Appel téléphonique et envoi de la notification le même jour

Dans l’affaire soumise à la Cour de cassation, un salarié prétendait avoir fait l'objet d'un licenciement verbal le jour de l'envoi de la lettre de rupture.

En effet, l'employeur lui avait notifié son licenciement par LRAR postée le 7 février 2019. Mais le salarié avançait que ce même jour, la DRH l'avait appelé au téléphone en lui faisant part de son licenciement avant l'envoi de la lettre.

La cour d’appel avait relevé que :

-d’une part, le salarié rapportait la preuve qu'il avait été informé verbalement de son licenciement, à l'occasion d'une conversation téléphonique avec la DRH de l'entreprise ;

-d’autre part, que l'employeur faisait valoir « qu'il était convenable pour la société de prévenir l'intéressé de son licenciement par téléphone le jour même de l'envoi de la lettre de licenciement, afin de lui éviter de se présenter à une réunion et de se voir congédier devant ses collègues de travail ».

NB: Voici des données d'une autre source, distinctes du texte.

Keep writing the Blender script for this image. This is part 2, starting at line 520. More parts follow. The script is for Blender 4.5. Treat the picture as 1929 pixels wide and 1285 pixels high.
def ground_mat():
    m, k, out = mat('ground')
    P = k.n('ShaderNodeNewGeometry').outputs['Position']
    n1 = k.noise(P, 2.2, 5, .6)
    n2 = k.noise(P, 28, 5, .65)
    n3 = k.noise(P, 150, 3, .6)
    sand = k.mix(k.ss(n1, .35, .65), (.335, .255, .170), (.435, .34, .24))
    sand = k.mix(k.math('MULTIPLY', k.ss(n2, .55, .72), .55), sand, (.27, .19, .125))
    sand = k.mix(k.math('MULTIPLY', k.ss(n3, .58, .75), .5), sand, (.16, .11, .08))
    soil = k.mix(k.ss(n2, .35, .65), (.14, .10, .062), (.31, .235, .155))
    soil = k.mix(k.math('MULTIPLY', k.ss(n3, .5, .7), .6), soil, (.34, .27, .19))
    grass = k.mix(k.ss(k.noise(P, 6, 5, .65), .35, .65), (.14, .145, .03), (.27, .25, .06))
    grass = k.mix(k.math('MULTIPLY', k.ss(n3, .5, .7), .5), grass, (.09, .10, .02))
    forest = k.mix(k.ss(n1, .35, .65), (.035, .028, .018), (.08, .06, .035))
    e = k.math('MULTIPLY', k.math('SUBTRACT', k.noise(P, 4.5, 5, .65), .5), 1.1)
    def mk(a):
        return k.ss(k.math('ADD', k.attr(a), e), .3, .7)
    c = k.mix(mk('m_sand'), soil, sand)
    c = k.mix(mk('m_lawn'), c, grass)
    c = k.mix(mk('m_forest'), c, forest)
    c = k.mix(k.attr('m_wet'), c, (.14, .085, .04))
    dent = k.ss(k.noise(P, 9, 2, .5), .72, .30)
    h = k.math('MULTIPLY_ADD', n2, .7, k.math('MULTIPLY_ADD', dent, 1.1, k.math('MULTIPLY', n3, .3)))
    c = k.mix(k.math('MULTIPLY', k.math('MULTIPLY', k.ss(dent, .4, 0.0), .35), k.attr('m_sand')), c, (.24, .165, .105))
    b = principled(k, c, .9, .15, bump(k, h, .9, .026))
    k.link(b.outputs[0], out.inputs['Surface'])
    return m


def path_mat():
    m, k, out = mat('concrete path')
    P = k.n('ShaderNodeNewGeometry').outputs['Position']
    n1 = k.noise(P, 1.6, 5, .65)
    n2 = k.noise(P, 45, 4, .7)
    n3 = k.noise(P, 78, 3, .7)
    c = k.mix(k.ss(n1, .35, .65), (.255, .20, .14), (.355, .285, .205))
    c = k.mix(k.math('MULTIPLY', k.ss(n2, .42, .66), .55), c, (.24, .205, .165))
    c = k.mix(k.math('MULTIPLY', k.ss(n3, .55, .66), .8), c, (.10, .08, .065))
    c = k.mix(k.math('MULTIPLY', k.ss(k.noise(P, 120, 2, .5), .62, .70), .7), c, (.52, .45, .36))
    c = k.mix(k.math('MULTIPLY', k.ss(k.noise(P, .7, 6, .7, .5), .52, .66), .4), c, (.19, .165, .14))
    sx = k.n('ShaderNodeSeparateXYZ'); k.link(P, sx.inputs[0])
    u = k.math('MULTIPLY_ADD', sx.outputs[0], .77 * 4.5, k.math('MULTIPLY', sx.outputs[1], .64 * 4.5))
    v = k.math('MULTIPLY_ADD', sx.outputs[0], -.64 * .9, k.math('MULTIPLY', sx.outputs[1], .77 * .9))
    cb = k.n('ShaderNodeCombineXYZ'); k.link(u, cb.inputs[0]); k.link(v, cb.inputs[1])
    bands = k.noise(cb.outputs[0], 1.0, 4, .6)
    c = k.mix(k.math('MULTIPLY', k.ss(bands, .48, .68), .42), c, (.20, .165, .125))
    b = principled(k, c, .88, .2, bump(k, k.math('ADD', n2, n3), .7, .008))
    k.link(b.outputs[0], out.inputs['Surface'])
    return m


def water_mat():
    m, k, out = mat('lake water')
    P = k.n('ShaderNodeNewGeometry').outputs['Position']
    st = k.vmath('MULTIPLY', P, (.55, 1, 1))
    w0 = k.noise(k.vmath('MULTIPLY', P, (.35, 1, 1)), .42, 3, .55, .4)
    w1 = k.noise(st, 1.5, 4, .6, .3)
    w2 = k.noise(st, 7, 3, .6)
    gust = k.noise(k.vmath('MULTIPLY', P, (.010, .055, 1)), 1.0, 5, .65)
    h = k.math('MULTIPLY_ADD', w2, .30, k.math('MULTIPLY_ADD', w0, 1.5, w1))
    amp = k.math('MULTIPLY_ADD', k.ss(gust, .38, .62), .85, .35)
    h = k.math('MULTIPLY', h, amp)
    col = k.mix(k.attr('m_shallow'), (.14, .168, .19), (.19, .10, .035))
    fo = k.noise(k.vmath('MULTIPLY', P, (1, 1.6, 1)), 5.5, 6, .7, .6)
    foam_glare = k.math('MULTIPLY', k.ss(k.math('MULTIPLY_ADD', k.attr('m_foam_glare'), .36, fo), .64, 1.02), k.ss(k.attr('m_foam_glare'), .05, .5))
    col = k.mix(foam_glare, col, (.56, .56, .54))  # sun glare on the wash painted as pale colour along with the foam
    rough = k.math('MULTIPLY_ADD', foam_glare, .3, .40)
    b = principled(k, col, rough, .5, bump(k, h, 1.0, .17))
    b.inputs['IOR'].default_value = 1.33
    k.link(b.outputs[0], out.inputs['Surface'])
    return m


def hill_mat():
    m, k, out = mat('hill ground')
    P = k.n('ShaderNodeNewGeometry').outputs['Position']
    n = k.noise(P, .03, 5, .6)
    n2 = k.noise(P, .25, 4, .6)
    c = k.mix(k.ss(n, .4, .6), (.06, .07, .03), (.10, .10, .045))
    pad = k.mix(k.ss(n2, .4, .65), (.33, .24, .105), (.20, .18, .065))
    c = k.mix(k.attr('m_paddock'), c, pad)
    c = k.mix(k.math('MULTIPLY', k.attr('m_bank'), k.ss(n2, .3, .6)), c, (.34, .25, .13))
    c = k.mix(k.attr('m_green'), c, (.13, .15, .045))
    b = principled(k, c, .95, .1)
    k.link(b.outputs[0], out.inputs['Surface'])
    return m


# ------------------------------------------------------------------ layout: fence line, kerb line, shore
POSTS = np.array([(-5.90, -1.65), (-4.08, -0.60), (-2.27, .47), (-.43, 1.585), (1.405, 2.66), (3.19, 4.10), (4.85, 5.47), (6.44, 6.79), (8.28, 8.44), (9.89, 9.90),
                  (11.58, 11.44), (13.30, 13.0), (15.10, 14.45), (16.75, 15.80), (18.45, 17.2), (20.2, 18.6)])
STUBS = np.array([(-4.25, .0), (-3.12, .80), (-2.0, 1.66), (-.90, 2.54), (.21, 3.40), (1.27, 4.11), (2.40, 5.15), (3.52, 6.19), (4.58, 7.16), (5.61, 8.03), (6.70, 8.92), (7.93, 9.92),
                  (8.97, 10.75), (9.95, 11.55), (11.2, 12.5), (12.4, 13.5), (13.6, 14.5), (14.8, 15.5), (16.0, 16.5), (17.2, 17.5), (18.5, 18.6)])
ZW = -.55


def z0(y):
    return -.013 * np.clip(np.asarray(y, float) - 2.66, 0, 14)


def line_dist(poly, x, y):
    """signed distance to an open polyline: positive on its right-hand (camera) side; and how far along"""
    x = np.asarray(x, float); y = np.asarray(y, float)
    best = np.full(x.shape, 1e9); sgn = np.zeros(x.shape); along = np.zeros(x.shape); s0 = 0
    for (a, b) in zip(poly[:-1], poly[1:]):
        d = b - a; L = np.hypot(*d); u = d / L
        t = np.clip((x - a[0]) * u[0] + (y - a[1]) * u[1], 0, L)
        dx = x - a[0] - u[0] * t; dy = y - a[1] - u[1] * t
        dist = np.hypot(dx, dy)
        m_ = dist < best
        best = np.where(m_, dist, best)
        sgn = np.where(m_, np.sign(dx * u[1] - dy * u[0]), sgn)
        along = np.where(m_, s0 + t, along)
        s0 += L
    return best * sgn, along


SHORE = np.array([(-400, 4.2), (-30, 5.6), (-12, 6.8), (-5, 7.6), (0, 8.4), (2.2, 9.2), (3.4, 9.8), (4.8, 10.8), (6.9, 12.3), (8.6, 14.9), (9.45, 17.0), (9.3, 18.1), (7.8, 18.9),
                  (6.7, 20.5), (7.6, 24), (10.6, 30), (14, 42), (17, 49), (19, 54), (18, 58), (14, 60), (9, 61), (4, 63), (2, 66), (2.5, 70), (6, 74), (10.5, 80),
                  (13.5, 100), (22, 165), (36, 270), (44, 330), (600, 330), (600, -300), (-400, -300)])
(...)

Elle en avait conclu qu’il s’agissait d’un licenciement verbal. L’appel téléphonique de la DRH ne pouvait pas suppléer la lettre de licenciement adressée ultérieurement, même si elle avait été adressée le même jour, sous la signature de la DRH auteur de l'appel téléphonique.

Selon la Cour de cassation, les juges d’appel pouvaient donc conclure que ce licenciement verbal était dépourvu de cause réelle et sérieuse.

Le licenciement verbal, une irrégularité irréparable

La décision de la Cour de cassation est dans le droit fil de sa jurisprudence habituelle.

Lorsque l’employeur a procédé à un licenciement verbal, il ne peut pas se rattraper. Il est inutile, d’adresser un écrit au salarié a posteriori (cass. soc. 9 mars 2011, n° 09-65441 D).

Ici, la Cour de cassation souligne que l’appel téléphonique passé par la DRH ne pouvait pas suppléer la lettre de licenciement adressée ultérieurement. Peu importait que cet envoi ait eu lieu le même jour et que la lettre de notification soit signée de la DRH.

Le licenciement verbal est donc, comme cela est toujours jugé (cass. soc. 6 février 2013, n° 11-23738, BC V n° 31), un licenciement sans cause réelle et sérieuse.

À noter : la date de la rupture se situant le jour où l’employeur a manifesté sa volonté de mettre fin au contrat, il n’y a pas de licenciement verbal lorsque l’employeur a envoyé la lettre de licenciement avant d’annoncer oralement au salarié son licenciement. Dans ce cas, le licenciement est considéré comme notifié par écrit, même si le salarié reçoit la lettre de licenciement après cette annonce (cass. soc. 6 mai 2009, n° 08-40395, BC V n° 123). Dans cette affaire, la LRAR avait été expédiée le 28 octobre. Le salarié, qui ne l’avait pas encore reçeu, s’était présenté à son travail le 30 octobre et avait rencontré un responsable qui lui avait dit de rentrer chez lui.